Futbol kültürü ve rekabetin korunması ve alt yapının güçlü tutulması adına her iki camia korunmalı idi. Konya İdmanyurdu ayrı birtakım olarak varlığını sürdürmesi ve tekrar toparlanması mümkündü. Konya şehri iyi, kaliteli oyuncu ve nitelikli teknik direktörleri sahip her iki takımı içerde dışarda her hafta desteklemiştir. Konya'da birer hafta arayla her iki takım maç yapmakta ve futbol kültürünü yaşatmakta idiler. Konya'nın namlı kabadayılarından Teccal İhsan Konyaspor’u, Miço Mustafa ise İdmanyurdu’nun hasta taraftarı idi. Her iki takım sezon açılışlarını birlikte yapar ve dostluk rüzgarları estirirlerdi.
İşin tarihsel ve nostaljik yanları bir tarafa bırakır istek bugün yeniden Konya İdmanyurdunu oluşturacak ve yeniden faaliyete geçirecek şartlar ortada bulunmamaktadır. Ancak bu kulübün tarihinin ivedilikle yazılması gerekir. Konya İdmanyurdu kulübü adına birçok başarıya imza atıldı ve onlarca kupa ve şilt alındı. Ama bugün bunların nerede olduğu meçhul ve kayıptır. Konyaspor müzesinde İdmanyurdu için ayrı bir seksiyon açılmalı ve tüm kupalar, şiltler, flamalar, formalar ve gazete küpürleri, videolar, TRT kayıtları temin edilerek müzede sergilenmelidir. Konya İdmanyurdu tarihi kitabı hazırlanmalıdır. Yaşayan ve vefat eden tüm sporcuların künyesi çıkarılmalı ve arşivlenmelidir. Konyaspor web sayfasında her iki takımın tarihi yayınlanmalıdır. Stadyumda her iki takımı temsil eden nostalji köşesi oluşturulmalıdır.
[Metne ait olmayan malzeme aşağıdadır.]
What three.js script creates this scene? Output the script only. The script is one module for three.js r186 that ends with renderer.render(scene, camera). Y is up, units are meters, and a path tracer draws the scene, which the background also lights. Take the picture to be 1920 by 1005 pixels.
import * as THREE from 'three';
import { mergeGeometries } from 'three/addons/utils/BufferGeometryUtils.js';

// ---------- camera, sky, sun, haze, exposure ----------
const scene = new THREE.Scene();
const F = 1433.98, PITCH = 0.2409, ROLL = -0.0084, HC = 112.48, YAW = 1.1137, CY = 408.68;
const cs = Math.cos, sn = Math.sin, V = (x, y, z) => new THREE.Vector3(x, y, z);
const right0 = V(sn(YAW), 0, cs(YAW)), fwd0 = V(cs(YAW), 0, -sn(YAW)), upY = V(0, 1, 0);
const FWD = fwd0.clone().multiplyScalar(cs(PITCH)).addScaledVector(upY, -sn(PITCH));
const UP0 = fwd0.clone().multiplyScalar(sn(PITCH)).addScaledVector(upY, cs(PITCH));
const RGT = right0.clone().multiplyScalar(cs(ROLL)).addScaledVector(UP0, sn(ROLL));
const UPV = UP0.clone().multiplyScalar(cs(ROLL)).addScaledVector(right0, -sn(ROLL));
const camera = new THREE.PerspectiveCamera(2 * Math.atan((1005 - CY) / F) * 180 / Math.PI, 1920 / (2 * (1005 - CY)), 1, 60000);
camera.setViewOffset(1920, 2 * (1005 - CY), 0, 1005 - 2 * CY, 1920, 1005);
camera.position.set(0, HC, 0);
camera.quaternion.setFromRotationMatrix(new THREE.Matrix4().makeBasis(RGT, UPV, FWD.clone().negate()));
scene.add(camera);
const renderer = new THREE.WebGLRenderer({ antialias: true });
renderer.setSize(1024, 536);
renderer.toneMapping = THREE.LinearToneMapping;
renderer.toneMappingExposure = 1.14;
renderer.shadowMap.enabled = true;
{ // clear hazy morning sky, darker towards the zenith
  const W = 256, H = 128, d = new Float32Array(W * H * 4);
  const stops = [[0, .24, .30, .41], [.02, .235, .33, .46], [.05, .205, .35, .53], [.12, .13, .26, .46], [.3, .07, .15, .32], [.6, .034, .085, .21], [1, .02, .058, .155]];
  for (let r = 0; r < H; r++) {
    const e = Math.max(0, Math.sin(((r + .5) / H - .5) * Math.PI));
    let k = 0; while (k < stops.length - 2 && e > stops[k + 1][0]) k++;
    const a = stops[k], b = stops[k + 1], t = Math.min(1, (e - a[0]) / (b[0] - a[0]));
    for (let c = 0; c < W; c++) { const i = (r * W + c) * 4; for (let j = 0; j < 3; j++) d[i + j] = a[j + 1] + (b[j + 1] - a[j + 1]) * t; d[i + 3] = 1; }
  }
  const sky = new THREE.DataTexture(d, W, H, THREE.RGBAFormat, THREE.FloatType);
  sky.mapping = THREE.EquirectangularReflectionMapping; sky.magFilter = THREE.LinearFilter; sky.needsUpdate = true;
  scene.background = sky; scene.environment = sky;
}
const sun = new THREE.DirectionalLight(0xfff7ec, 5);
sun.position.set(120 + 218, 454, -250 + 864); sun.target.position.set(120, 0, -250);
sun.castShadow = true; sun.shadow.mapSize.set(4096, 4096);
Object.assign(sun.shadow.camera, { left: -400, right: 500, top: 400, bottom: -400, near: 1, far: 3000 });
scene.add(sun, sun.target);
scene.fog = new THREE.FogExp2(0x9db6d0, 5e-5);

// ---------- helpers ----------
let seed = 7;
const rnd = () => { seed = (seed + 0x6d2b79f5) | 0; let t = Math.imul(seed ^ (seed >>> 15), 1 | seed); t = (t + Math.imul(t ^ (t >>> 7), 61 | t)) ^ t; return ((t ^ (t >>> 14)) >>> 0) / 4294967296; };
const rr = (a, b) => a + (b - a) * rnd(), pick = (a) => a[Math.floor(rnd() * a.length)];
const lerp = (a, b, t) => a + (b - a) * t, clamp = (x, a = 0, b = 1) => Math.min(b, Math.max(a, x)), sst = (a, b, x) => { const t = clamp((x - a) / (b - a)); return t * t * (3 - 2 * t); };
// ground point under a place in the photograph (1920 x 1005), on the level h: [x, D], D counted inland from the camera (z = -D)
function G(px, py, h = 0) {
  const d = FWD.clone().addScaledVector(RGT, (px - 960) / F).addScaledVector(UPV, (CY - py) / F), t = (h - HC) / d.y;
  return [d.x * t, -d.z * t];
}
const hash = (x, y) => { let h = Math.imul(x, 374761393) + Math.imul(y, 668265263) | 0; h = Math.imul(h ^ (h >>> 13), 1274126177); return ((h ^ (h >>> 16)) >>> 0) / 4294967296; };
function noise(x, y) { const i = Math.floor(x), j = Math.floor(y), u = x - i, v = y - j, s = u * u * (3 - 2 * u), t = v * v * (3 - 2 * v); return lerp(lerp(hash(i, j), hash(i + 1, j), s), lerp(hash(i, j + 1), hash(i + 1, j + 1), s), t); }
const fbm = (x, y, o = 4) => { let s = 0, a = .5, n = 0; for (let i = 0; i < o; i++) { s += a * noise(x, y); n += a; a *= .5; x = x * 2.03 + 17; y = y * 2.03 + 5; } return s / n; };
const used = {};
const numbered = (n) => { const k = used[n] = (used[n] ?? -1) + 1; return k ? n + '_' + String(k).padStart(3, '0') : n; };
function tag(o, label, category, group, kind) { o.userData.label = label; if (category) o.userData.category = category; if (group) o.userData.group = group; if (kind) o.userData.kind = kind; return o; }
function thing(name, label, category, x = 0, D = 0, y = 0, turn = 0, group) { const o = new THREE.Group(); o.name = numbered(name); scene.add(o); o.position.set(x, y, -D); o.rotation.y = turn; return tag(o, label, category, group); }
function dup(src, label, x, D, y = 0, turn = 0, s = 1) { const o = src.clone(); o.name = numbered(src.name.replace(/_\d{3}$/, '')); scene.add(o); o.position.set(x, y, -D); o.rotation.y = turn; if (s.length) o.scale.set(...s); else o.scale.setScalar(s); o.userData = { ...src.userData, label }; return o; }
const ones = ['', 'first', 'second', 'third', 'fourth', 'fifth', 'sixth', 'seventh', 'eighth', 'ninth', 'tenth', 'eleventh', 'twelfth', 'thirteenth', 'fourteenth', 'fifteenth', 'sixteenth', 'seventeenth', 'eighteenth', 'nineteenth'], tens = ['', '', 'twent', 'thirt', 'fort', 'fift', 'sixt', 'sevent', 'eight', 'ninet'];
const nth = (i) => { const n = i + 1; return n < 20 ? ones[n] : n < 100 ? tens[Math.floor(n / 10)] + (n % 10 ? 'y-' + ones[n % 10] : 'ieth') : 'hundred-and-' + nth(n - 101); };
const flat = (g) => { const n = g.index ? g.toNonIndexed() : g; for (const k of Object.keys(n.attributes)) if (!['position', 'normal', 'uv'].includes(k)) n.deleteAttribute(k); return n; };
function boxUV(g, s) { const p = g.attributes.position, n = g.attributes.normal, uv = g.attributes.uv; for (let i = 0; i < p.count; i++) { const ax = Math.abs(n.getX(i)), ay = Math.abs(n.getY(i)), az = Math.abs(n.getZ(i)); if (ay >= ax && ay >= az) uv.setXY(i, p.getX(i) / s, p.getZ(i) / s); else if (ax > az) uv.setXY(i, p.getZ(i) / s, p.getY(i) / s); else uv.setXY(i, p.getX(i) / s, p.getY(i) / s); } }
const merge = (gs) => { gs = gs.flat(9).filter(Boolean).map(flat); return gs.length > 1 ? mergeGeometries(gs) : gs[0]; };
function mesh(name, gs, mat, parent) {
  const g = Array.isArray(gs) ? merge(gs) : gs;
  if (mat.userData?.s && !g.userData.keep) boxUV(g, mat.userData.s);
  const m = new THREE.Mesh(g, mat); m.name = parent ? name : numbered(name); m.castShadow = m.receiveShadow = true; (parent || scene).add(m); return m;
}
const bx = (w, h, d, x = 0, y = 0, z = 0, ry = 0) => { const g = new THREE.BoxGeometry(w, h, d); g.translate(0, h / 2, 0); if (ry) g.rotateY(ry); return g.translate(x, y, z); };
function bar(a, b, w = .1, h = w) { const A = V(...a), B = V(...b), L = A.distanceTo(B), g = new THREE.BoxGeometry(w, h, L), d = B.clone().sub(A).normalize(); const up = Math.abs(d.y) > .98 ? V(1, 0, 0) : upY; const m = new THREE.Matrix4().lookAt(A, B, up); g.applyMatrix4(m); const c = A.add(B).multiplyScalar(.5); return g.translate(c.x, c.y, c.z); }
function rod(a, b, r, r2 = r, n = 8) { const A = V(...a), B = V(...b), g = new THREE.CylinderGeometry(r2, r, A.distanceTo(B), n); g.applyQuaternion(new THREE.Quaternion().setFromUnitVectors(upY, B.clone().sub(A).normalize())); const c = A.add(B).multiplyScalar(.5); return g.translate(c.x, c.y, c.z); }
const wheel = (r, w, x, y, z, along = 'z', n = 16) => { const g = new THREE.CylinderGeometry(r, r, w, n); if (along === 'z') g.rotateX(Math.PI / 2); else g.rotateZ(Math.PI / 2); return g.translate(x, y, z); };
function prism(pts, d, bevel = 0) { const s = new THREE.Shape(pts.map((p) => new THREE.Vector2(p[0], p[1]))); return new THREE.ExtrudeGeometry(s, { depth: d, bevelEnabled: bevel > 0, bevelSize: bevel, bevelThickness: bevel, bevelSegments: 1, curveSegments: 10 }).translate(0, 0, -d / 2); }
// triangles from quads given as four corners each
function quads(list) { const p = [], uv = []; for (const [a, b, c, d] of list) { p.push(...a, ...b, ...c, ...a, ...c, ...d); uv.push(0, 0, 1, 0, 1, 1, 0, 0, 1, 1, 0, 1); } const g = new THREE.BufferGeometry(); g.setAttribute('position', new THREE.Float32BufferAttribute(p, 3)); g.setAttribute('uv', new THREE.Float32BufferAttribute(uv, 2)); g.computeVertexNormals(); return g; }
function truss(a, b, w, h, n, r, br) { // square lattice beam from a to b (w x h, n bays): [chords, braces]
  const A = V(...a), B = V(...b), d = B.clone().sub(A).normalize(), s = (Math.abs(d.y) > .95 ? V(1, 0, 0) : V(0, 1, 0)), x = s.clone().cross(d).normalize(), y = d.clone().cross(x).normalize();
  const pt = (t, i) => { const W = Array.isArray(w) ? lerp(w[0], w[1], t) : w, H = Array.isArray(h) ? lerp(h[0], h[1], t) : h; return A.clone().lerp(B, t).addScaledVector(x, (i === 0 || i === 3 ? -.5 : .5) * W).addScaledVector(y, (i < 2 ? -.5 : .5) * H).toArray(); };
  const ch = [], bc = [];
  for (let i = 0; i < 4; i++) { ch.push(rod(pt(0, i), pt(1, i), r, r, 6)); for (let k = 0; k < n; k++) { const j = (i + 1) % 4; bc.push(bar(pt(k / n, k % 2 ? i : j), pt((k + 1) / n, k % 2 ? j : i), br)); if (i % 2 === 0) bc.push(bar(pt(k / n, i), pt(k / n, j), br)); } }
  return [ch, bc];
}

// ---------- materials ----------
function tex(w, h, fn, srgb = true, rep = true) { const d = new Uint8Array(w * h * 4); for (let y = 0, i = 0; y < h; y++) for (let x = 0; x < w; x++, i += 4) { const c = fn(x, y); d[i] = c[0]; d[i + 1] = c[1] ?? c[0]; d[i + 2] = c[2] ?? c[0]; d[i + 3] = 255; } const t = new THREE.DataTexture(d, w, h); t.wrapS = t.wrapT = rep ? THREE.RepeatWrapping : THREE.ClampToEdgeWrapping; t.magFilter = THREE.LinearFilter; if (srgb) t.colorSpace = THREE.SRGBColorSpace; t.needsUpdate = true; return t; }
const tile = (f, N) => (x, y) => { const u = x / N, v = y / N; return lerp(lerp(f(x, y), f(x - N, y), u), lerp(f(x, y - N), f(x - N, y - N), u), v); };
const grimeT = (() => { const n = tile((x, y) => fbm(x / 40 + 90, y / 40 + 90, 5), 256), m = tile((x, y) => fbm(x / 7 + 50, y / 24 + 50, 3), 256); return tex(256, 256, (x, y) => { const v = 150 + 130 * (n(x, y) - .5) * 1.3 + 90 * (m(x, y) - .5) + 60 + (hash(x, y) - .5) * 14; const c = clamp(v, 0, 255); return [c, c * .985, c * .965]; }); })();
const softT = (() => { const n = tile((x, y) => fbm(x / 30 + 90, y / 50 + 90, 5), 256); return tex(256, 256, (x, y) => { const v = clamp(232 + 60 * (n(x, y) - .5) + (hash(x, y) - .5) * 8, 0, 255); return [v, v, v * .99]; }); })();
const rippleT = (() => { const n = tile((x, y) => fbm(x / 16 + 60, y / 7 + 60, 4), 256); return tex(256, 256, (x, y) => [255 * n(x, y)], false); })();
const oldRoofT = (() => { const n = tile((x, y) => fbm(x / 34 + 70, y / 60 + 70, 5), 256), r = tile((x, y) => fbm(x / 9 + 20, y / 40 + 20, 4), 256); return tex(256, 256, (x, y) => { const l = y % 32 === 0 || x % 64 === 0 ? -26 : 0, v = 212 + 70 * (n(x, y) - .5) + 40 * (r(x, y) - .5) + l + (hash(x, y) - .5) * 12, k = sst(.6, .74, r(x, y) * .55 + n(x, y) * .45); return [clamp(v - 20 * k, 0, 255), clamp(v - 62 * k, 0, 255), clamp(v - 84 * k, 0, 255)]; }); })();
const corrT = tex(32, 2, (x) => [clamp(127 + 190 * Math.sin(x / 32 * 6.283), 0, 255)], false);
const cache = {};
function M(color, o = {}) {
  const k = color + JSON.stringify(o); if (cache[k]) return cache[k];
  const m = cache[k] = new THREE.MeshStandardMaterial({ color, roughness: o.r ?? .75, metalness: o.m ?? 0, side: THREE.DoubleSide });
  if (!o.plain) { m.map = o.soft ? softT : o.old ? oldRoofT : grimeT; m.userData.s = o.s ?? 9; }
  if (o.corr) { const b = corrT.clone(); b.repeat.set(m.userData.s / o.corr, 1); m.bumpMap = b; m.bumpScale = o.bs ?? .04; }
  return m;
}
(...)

Geçmişten bugüne Konya İdmanyurdu camiasını kuran ve oluşturan yöneticilere, emek veren, yaşayan ve vefat eden tüm sporculara ve Konya İdmanyurduna gönül vermiş fedakâr taraftar topluluğuna selam olsun. İdmanyurdu camiasından vefat edenlere Allah'tan rahmet diler ve yaşayanlara sağlıklı günler dilerim.